Scene modeling code data

╭──

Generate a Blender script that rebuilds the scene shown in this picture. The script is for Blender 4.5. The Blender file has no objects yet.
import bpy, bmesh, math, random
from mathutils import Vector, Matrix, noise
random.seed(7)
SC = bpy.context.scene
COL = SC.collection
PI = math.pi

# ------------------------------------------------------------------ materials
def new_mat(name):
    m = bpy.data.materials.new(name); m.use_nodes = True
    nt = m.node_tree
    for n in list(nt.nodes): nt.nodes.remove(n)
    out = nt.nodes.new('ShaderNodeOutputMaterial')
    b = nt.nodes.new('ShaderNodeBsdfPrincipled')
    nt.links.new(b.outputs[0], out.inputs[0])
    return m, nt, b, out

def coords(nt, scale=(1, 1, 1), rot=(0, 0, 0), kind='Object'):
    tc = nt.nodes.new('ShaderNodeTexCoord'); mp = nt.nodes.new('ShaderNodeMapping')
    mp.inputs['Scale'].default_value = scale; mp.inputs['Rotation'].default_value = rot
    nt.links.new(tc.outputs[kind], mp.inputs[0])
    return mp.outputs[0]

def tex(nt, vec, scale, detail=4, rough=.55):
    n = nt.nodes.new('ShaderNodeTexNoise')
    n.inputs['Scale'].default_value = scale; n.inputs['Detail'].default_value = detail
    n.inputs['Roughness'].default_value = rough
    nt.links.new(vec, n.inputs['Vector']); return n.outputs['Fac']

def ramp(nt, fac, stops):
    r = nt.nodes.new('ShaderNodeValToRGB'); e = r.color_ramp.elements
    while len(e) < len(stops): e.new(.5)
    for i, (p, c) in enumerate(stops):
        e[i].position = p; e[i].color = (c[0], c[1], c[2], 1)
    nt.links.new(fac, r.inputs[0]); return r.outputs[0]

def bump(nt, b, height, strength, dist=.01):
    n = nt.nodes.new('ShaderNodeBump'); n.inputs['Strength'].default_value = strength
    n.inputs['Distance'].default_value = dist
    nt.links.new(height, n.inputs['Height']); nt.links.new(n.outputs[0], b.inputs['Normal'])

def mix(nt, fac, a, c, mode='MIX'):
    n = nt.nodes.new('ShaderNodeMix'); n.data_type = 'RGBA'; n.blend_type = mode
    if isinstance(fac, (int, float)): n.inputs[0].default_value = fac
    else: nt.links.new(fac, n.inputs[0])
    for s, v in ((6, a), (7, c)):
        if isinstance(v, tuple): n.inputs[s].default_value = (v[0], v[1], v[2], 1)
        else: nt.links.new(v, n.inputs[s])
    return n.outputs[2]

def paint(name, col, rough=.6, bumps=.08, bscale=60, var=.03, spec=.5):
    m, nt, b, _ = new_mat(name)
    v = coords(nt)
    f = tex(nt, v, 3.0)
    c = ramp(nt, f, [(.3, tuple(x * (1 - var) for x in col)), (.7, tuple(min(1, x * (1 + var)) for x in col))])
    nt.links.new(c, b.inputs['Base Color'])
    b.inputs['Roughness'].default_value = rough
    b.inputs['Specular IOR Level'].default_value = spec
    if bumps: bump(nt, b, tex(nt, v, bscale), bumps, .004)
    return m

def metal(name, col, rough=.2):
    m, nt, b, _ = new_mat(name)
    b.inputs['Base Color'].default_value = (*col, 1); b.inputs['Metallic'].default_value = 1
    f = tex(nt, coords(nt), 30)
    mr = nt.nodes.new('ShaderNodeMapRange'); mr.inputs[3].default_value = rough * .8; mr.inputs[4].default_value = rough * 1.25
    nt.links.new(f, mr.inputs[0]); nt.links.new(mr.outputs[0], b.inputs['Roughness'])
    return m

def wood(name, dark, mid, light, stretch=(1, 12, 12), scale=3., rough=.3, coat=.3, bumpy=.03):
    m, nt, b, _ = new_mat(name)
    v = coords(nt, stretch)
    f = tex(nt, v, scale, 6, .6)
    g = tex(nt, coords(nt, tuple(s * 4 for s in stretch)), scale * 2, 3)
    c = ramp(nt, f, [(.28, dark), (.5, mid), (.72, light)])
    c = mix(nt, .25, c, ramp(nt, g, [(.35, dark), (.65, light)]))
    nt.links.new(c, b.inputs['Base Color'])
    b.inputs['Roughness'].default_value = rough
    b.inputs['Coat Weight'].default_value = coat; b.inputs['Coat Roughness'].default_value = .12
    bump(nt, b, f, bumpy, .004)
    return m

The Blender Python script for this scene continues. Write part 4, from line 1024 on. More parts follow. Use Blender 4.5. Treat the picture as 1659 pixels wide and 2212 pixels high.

╰──

Aim of the exercise » Repeat the records above line by line, from the first line through the line that contains "PI = math.pi".

Completed exercise »
Generate a Blender script that rebuilds the scene shown in this picture. The script is for Blender 4.5. The Blender file has no objects yet.
import bpy, bmesh, math, random
from mathutils import Vector, Matrix, noise
random.seed(7)
SC = bpy.context.scene
COL = SC.collection
PI = math.pi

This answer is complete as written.